Tuesday 9 March 2010

Weather men know which way the wind blows

Eventually they got the message. The guys at the UK’s Meteorological Office have abandoned their futile attempts at long-range weather forecasting. They may have the most powerful computers in the world, but that didn’t help then when they forecast a barbecue summer for 2009, which turned out to be the third washout in a row, with the wettest July since 1914. A mild winter was then given a high probability, only for the UK to suffer its coldest winter for 30 years. After a storm of criticism, they withdrew hurt. But Edward Lorenz’s fabled butterflies flapping their wings in Brazil could have told them they were wasting their time anyway.

Forecasting has always been difficult, especially when it is about the future – as the joke runs. Human systems suffer from unpredictability too. But politicians are slow to learn. They still think that it is their job to predict outcomes. The public expects it. Target culture requires it. Their advisers think it is their job to help them with specific advice, for which they can later be blamed.

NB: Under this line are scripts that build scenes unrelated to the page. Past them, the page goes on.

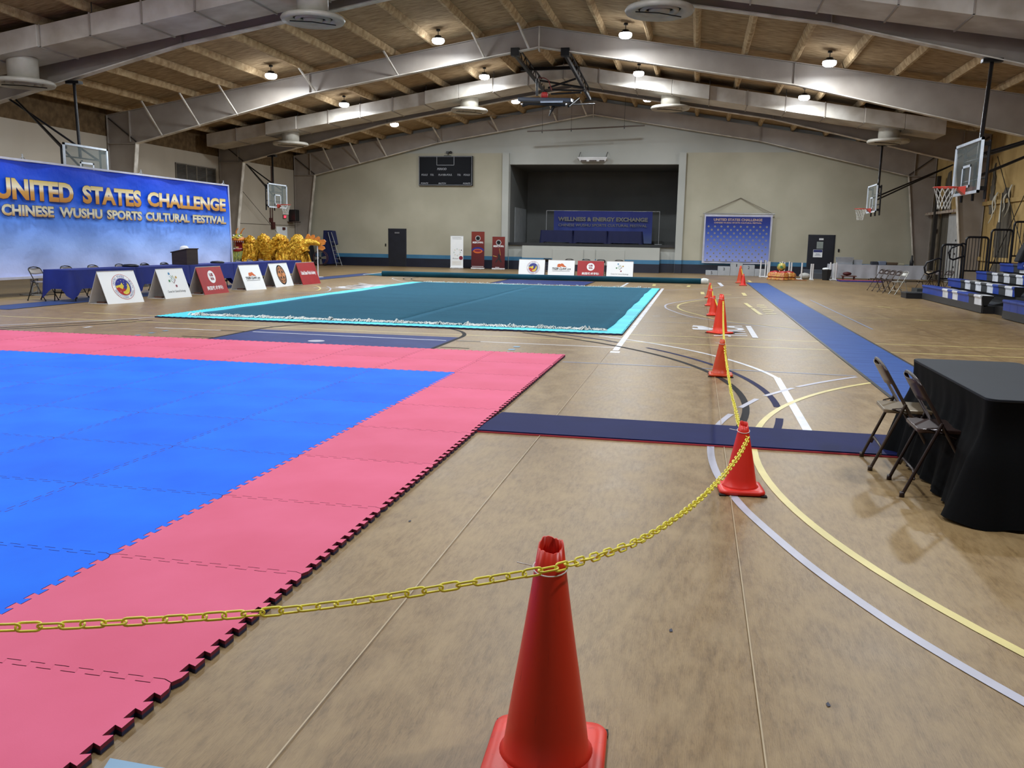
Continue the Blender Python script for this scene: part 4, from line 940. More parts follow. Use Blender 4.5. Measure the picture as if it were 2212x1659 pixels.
# ---- A-frame sponsor signs
emb = {'w': white_m, 'r': mat('print_red', (196, 34, 36), rough=.5), 'b': mat('print_blue', (34, 44, 150), rough=.5), 'y': mat('print_yellow', (244, 222, 70), rough=.5), 'k': dark_m, 'o': mat('print_orange', (232, 112, 48), rough=.5), 'g': mat('print_green', (72, 150, 96), rough=.5), 'c': mat('print_cyan', (72, 150, 206), rough=.5), 'a': mat('print_amber', (214, 176, 90), rough=.5), 'm': mat('print_maroon', (150, 26, 56), rough=.5), 'p': mat('print_peach', (240, 158, 96), rough=.5), 'rb': red_m}
EK = list(emb); EM = [emb[k] for k in EK]
def mi(k): return EK.index(k)
def logo_emblem(mb, pl, cx, cy, R):
    d_disc(mb, pl, cx, cy, R, mi('r'), 1, 40); d_disc(mb, pl, cx, cy, R*.965, mi('w'), 2, 40); d_ring(mb, pl, cx, cy, R*.70, R*.72, mi('b'), 3, 40)
    n = 40; r = R*.68
    d_poly(mb, pl, [(cx+r*math.cos(-.25+i/n*2*PI), cy+r*math.sin(-.25+i/n*2*PI)) for i in range(n)], mi('b'), 3)
    pts = [(cx+r*math.cos(a), cy+r*math.sin(a)) for a in [PI*.97+(PI*.80)*i/20 for i in range(21)]]+[(cx+r*.25, cy-r*.35), (cx-r*.15, cy+.02*r)]
    d_poly(mb, pl, pts, mi('r'), 4)
    sw = []
    for i in range(15): t = i/14; a = -PI*.70+PI*.90*t; sw.append((cx+r*.1+r*.86*math.cos(a)*(.72+.16*t), cy-r*.08+r*.80*math.sin(a)))
    for i in range(15): t = 1-i/14; a = -PI*.70+PI*.90*t; wv = .20+.34*math.sin(t*PI)**.8; sw.append((cx+r*.1+r*.86*math.cos(a)*(.72+.16*t)*(1-wv), cy-r*.08+r*.80*math.sin(a)*(1-wv)+r*.06))
    for (x0, y0), (x1, y1), (x2, y2), (x3, y3) in zip(sw[:14], sw[1:15], reversed(sw[15:29]), reversed(sw[16:30])): d_poly(mb, pl, [(x0, y0), (x1, y1), (x2, y2), (x3, y3)], mi('y'), 5)
    d_poly(mb, pl, [(cx-r*.98, cy+.14*r), (cx-.3*r, cy+.26*r), (cx-.1*r, cy+.5*r), (cx+.1*r, cy+.08*r), (cx-.2*r, cy-.3*r), (cx-.62*r, cy-.02*r), (cx-.95*r, cy-.12*r)], mi('y'), 5)
    for sx_, sy_ in ((-.5, .6), (-.1, .72), (.3, .66), (.62, .45), (.45, .1), (.2, .4), (.75, .05), (-.55, -.5), (-.2, -.62), (.1, -.8), (.35, -.72)): d_disc(mb, pl, cx+sx_*r, cy+sy_*r, r*.035, mi('w'), 6, 6)
    txt = 'UNITED STATES · HEALTH QIGONG ASSOCIATION · '
    for i, ch in enumerate(txt):
        if ch == ' ': continue
        a = PI*.92-2*PI*i/len(txt); rr = R*.84; q = Plane(pl.p(cx+rr*math.cos(a), cy+rr*math.sin(a)), pl.u*math.sin(a)-pl.v*math.cos(a), pl.u*math.cos(a)+pl.v*math.sin(a), lift=pl.l*3)
        d_text(mb, q, ch if ch != '·' else '.', 0, 0, R*(.10 if ch not in 'I·' else .03), R*(.15 if ch != '·' else .04), mi('b'))
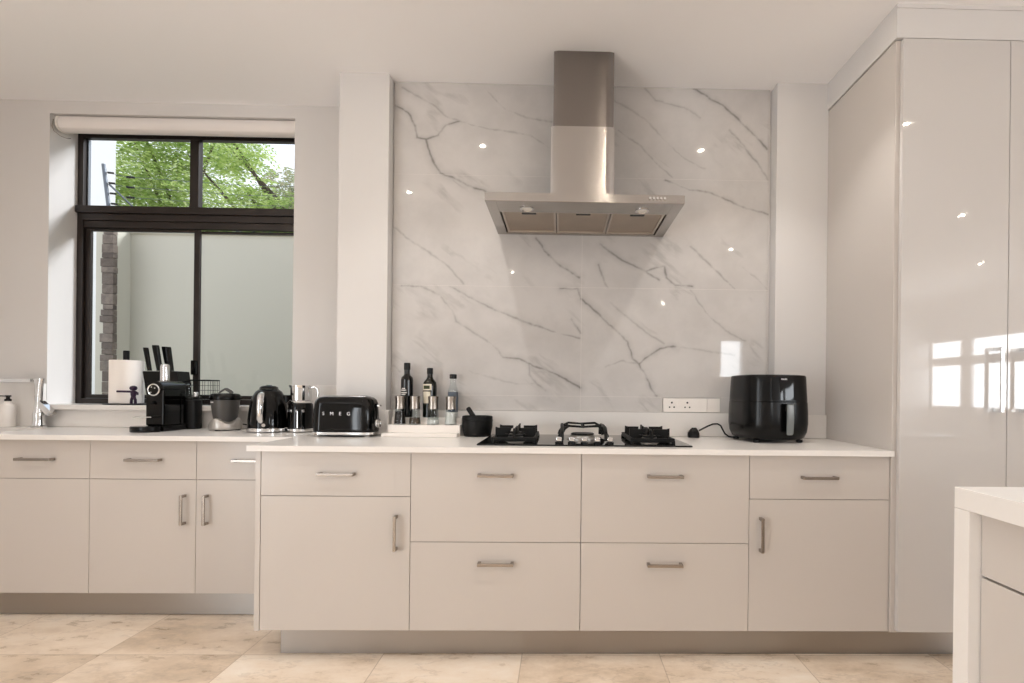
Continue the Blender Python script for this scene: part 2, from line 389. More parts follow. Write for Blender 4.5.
sbox('wall_left', [(XL-.06, XL, YB, -4.55, 0, ZC), (XL-.06, XL, -4.05, -2.4, 0, ZC), (XL-.06, XL, -.5, 3.073, 0, ZC), (XL-.06, XL, -4.55, -4.05, 0, .05), (XL-.06, XL, -4.55, -4.05, 2.1, ZC), (XL-.06, XL, -2.4, -.5, 0, .05), (XL-.06, XL, -2.4, -.5, 2.45, ZC), (XL-.05, XL, -1.48, -1.42, .05, 2.45)], M['wall'])
sbox('wall_right', [(XR, XR+.06, YB, -4.84, 0, ZC), (XR, XR+.06, -2.6, 2.74, 0, ZC), (XR, XR+.06, -4.84, -2.6, 0, .95), (XR, XR+.06, -4.84, -2.6, 2.05, ZC),
     (XR, XR+.05, -4.06, -3.83, .95, 2.05), (XR, XR+.05, -4.84, -2.6, 1.64, 1.78)], M['wall'])
sbox('wall_rear', [(XL-.2, 3.25, YB-.2, YB, 0, ZC), (3.7, XR+.2, YB-.2, YB, 0, ZC), (3.25, 3.7, YB-.2, YB, 0, 1.3), (3.25, 3.7, YB-.2, YB, 2.2, ZC)], M['wall'])
# boxed-in wall above the tall cupboard
b = MB(); b.box(1.416, XR, 2.168, 2.74, 2.664, ZC); b.box(1.416, XR, 2.164, 2.168, 2.79, ZC)
struct(b.build('wall_bulkhead', M['wall'], smooth=0), 'white boxed bulkhead above the tall cupboard')

# ---- kitchen window
w = bpy.data.objects.new('window_1', None); COL.objects.link(w); w.location = (-2.298, 3.26, 1.03)
struct(w, 'dark bronze framed kitchen window looking on to a garden wall')
WX0, WX1, FY, FB = -3.007, -1.589, 3.247, 3.285
b = MB()
b.box(WX0, -2.972, FY, FB, 1.03, 2.732, .003); b.box(-1.624, WX1, FY, FB, 1.03, 2.732, .003)
b.box(-2.972, -1.624, FY, FB, 2.676, 2.732, .003)
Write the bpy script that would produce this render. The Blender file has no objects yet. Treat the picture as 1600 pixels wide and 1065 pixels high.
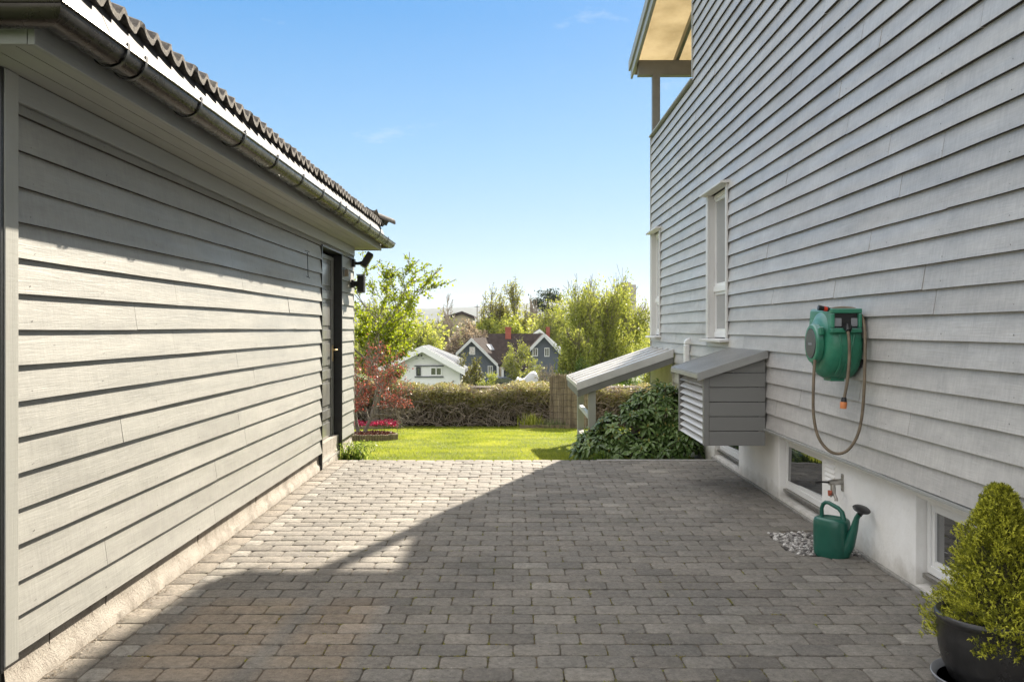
import bpy, bmesh, math, random
import numpy as np
from mathutils import Vector, Matrix, noise as mnoise

# ------------------------------------------------------------------ camera, sky, sun, exposure
SC = bpy.context.scene
COL = SC.collection
F, HX, HY, CH = 1380.0, 800.0, 513.0, 1.37        # focal length and vanishing point in photo pixels, eye height
cam = bpy.data.objects.new('camera', bpy.data.cameras.new('camera'))
COL.objects.link(cam)
cam.location = (0, 0, CH)
cam.rotation_euler = (math.radians(90), 0, 0)
cam.data.sensor_width = 36
cam.data.lens = 36 * F / 1600
cam.data.shift_y = -(532.5 - HY) / 1600
cam.data.clip_start = 0.05
cam.data.clip_end = 9000
SC.camera = cam

SUN = Vector((0.637, 1.60, 1.0)).normalized()       # towards the sun
EL = math.asin(SUN.z)
AZ = math.atan2(SUN.x, SUN.y)
world = bpy.data.worlds.new('World')
SC.world = world
world.use_nodes = True
wn, wl = world.node_tree.nodes, world.node_tree.links
wn.clear()
wo = wn.new('ShaderNodeOutputWorld'); wb = wn.new('ShaderNodeBackground')
sky = wn.new('ShaderNodeTexSky')
sky.sky_type = 'NISHITA'; sky.sun_disc = False
sky.sun_elevation = EL; sky.sun_rotation = AZ
sky.altitude = 100; sky.air_density = 1.0; sky.dust_density = 0.3; sky.ozone_density = 2.2
wb.inputs[1].default_value = 0.12
tc = wn.new('ShaderNodeTexCoord')
mp = wn.new('ShaderNodeMapping'); mp.inputs['Scale'].default_value = (3.0, 3.0, 9.0)
nz = wn.new('ShaderNodeTexNoise'); nz.inputs['Scale'].default_value = 2.3; nz.inputs['Detail'].default_value = 9; nz.inputs['Roughness'].default_value = 0.62
rp = wn.new('ShaderNodeValToRGB')
rp.color_ramp.elements[0].position = 0.64; rp.color_ramp.elements[0].color = (0, 0, 0, 1)
rp.color_ramp.elements[1].position = 0.80; rp.color_ramp.elements[1].color = (0.5, 0.5, 0.5, 1)
mx = wn.new('ShaderNodeMixRGB'); mx.inputs[2].default_value = (1.8, 2.0, 2.1, 1)
wl.new(tc.outputs['Generated'], mp.inputs[0]); wl.new(mp.outputs[0], nz.inputs[0]); wl.new(nz.outputs[0], rp.inputs[0])
sxyz = wn.new('ShaderNodeSeparateXYZ'); wl.new(tc.outputs['Generated'], sxyz.inputs[0])
air = wn.new('ShaderNodeValToRGB'); ae = air.color_ramp.elements
STOPS = [(0, (.8, .82, .75)), (.495, (1.2, 1.2, 1.1)), (.5, (.98, 1.27, 1.55)), (.53, (.86, 1.22, 1.56)), (.595, (.50, 1.02, 1.62)), (.67, (.16, .70, 1.52)),
         (.73, (.3, .9, 1.7)), (.80, (4.3, 4.25, 4.2)), (1, (5.4, 5.3, 5.2))]  # top stops: sky out of view, brightened to fill the shade
while len(ae) < len(STOPS): ae.new(.5)
for i_, (p_, c_) in enumerate(STOPS): ae[i_].position = p_; ae[i_].color = (*c_, 1)
mz = wn.new('ShaderNodeMath'); mz.operation = 'MULTIPLY_ADD'; mz.inputs[1].default_value = .5; mz.inputs[2].default_value = .5
wl.new(sxyz.outputs[2], mz.inputs[0]); wl.new(mz.outputs[0], air.inputs[0])
mk_ = wn.new('ShaderNodeMixRGB'); mk_.inputs[0].default_value = .93
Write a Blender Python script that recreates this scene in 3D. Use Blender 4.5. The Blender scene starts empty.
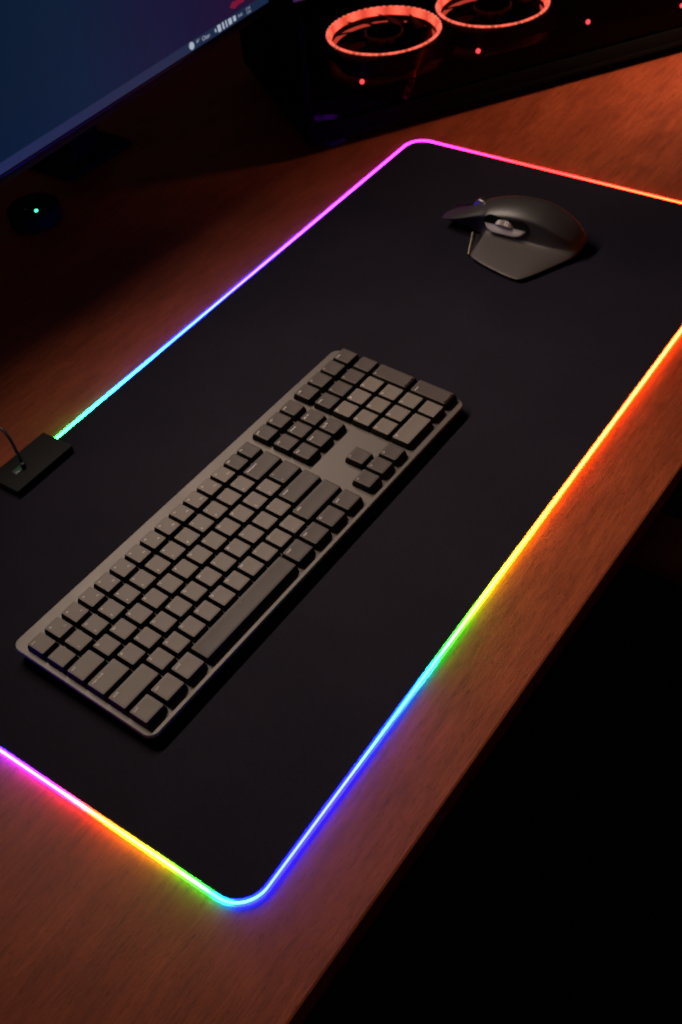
import bpy, bmesh, math, random
from mathutils import Vector, Matrix, Euler
random.seed(7)
S = 0.001                       # everything below is written in millimetres
sc = bpy.context.scene
COL = sc.collection

# ------------------------------------------------------------------ helpers
def link(o, parent=None):
    COL.objects.link(o)
    if parent is not None:
        o.parent = parent
    return o

def empty(name, label, cat, loc=(0, 0, 0), rz=0.0, group=None):
    o = bpy.data.objects.new(name, None)
    o.empty_display_size = 0.02
    o.location = [c * S for c in loc]
    o.rotation_euler = (0, 0, rz)
    o['label'] = label
    o['category'] = cat
    if group:
        o['group'] = group
    return link(o)

def build(name, bm, mats, parent=None, smooth=True, loc=None, angle=35):
    """bm in mm -> one linked mesh object"""
    bmesh.ops.recalc_face_normals(bm, faces=bm.faces[:])
    bmesh.ops.scale(bm, vec=(S, S, S), verts=bm.verts[:])
    me = bpy.data.meshes.new(name)
    bm.to_mesh(me)
    bm.free()
    for m in (mats if isinstance(mats, (list, tuple)) else [mats]):
        me.materials.append(m)
    if smooth:
        me.shade_smooth()
        me.set_sharp_from_angle(angle=math.radians(angle))
    o = bpy.data.objects.new(name, me)
    if loc:
        o.location = [c * S for c in loc]
    return link(o, parent)

def NB():
    return bmesh.new()

def box(bm, c, s, mat=0, rz=0.0, bev=0.0, seg=2, rx=0.0):
    M = Matrix.Translation(c) @ Matrix.Rotation(rz, 4, 'Z') @ Matrix.Rotation(rx, 4, 'X') @ Matrix.Diagonal((s[0], s[1], s[2], 1))
    b2 = bmesh.new()
    bmesh.ops.create_cube(b2, size=1.0, matrix=M)
    if bev > 0:
        bmesh.ops.bevel(b2, geom=b2.edges[:], offset=bev, segments=seg, affect='EDGES', profile=0.5)
    for f in b2.faces:
        f.material_index = mat
    merge(bm, b2)

def merge(bm, b2):
    me = bpy.data.meshes.new('tmp')
    b2.to_mesh(me)
    b2.free()
    bm.from_mesh(me)
    bpy.data.meshes.remove(me)

def cyl(bm, c, r, h, mat=0, seg=32, axis='Z', r2=None, bev=0.0):
    M = Matrix.Translation(c)
    if axis == 'X':
        M = M @ Matrix.Rotation(math.pi / 2, 4, 'Y')
    if axis == 'Y':
        M = M @ Matrix.Rotation(math.pi / 2, 4, 'X')
    b2 = bmesh.new()
    bmesh.ops.create_cone(b2, cap_ends=True, segments=seg, radius1=r, radius2=r if r2 is None else r2, depth=h, matrix=M)
    if bev > 0:
        ed = [e for e in b2.edges if len(e.link_faces) == 2 and e.calc_face_angle(0) > 1.0]
        bmesh.ops.bevel(b2, geom=ed, offset=bev, segments=3, affect='EDGES', profile=0.5)
    for f in b2.faces:
        f.material_index = mat
    merge(bm, b2)

def ball(bm, c, r, mat=0, sz=1.0, seg=12):
    b2 = bmesh.new()
    bmesh.ops.create_uvsphere(b2, u_segments=seg, v_segments=max(6, seg // 2), radius=r,
                              matrix=Matrix.Translation(c) @ Matrix.Diagonal((1, 1, sz, 1)))
    for f in b2.faces:
        f.material_index = mat
    merge(bm, b2)

def rrect(w, d, r, n=6, cx=0.0, cy=0.0):
    """counter-clockwise rounded rectangle"""
    pts = []
    for (sx, sy, a0) in ((1, 1, 0), (-1, 1, 90), (-1, -1, 180), (1, -1, 270)):
        for i in range(n + 1):
            a = math.radians(a0 + 90 * i / n)
            pts.append((cx + sx * (w / 2 - r) + r * math.cos(a), cy + sy * (d / 2 - r) + r * math.sin(a)))
    return pts

def loft(bm, rings, mat=0, cap0=True, cap1=True, closed=True):
    vs = [[bm.verts.new(p) for p in ring] for ring in rings]
    n = len(vs[0])
    for a, b in zip(vs[:-1], vs[1:]):
        for i in range(n if closed else n - 1):
            j = (i + 1) % n
            try:
                f = bm.faces.new((a[i], a[j], b[j], b[i]))
                f.material_index = mat
            except ValueError:
                pass
    if cap0:
        bm.faces.new(list(reversed(vs[0]))).material_index = mat
    if cap1:
        bm.faces.new(vs[-1]).material_index = mat
    return vs

def tube(bm, pts, r, seg=8, mat=0, caps=True, cols=None):
    pts = [Vector(p) for p in pts]
    rings = []
    prev = None
    for i, p in enumerate(pts):
        t = (pts[min(i + 1, len(pts) - 1)] - pts[max(i - 1, 0)]).normalized()
        ref = Vector((0, 0, 1)) if abs(t.z) < 0.95 else Vector((1, 0, 0))
        if prev is not None:
            ref = prev
        b = t.cross(ref).normalized()
        n = b.cross(t).normalized()
        prev = n
        rings.append([p + r * (math.cos(a) * b + math.sin(a) * n) for a in [2 * math.pi * k / seg for k in range(seg)]])
    return loft(bm, rings, mat, caps, caps)

# ------------------------------------------------------------------ materials
def mat_new(name):
    m = bpy.data.materials.new(name)
    m.use_nodes = True
    nt = m.node_tree
    return m, nt, nt.nodes['Principled BSDF']

def setp(b, **k):
    for n, v in k.items():
        b.inputs[n.replace('_', ' ')].default_value = v

def plain(name, col, rough=0.5, metal=0.0, bump=0.0, bscale=400, var=0.0, spec=0.5):
    m, nt, b = mat_new(name)
    setp(b, Base_Color=(*col, 1), Roughness=rough, Metallic=metal)
    b.inputs['Specular IOR Level'].default_value = spec
    tc = nt.nodes.new('ShaderNodeTexCoord')
    if bump > 0:
        n = nt.nodes.new('ShaderNodeTexNoise')
        n.inputs['Scale'].default_value = bscale
        n.inputs['Detail'].default_value = 3
        nt.links.new(tc.outputs['Object'], n.inputs['Vector'])
        bp = nt.nodes.new('ShaderNodeBump')
        bp.inputs['Strength'].default_value = bump
        bp.inputs['Distance'].default_value = 0.0004
        nt.links.new(n.outputs['Fac'], bp.inputs['Height'])
        nt.links.new(bp.outputs['Normal'], b.inputs['Normal'])
    if var > 0:
        n = nt.nodes.new('ShaderNodeTexNoise')
        n.inputs['Scale'].default_value = 35
        n.inputs['Detail'].default_value = 5
        nt.links.new(tc.outputs['Object'], n.inputs['Vector'])
        mr = nt.nodes.new('ShaderNodeMapRange')
        mr.inputs['To Min'].default_value = max(0.02, rough - var)
        mr.inputs['To Max'].default_value = min(1, rough + var)
        nt.links.new(n.outputs['Fac'], mr.inputs['Value'])
        nt.links.new(mr.outputs['Result'], b.inputs['Roughness'])
    return m

def emit(name, col, strength):
    m, nt, b = mat_new(name)
    setp(b, Base_Color=(0.02, 0.02, 0.02, 1), Roughness=0.4)
    b.inputs['Emission Color'].default_value = (*col, 1)
    b.inputs['Emission Strength'].default_value = strength
    return m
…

Take Iraq. There was little post-war planning. But there were some predictions, such as that the Iraqi public would be dancing in the streets and hugging their US liberators. Looting the museum wasn’t on the cards. More planning might have helped, provided it wasn’t taken too seriously. The problem is that when humans are involved, a myriad of events and twists and turns cannot be foretold. What matters is diverse capability and flexibility that can cope with the unpredicted when it happens. Plus resilience when faced with an unforgiving public who say ‘you should have planned for that’. Even more important is to be more cautious in deciding on elective wars of choice based on too-carelessly predicted success.

Managers have a different problem. Their claim to their positions in authority rests partly on a supposed ability to link cause and effect, to say that ‘if we do this, that will be the result we are looking for’. But unexpected events get in the way. Who would have predicted Toyota’s pickle. A car accident here and there and a perfect storm blows your finely crafted plans away.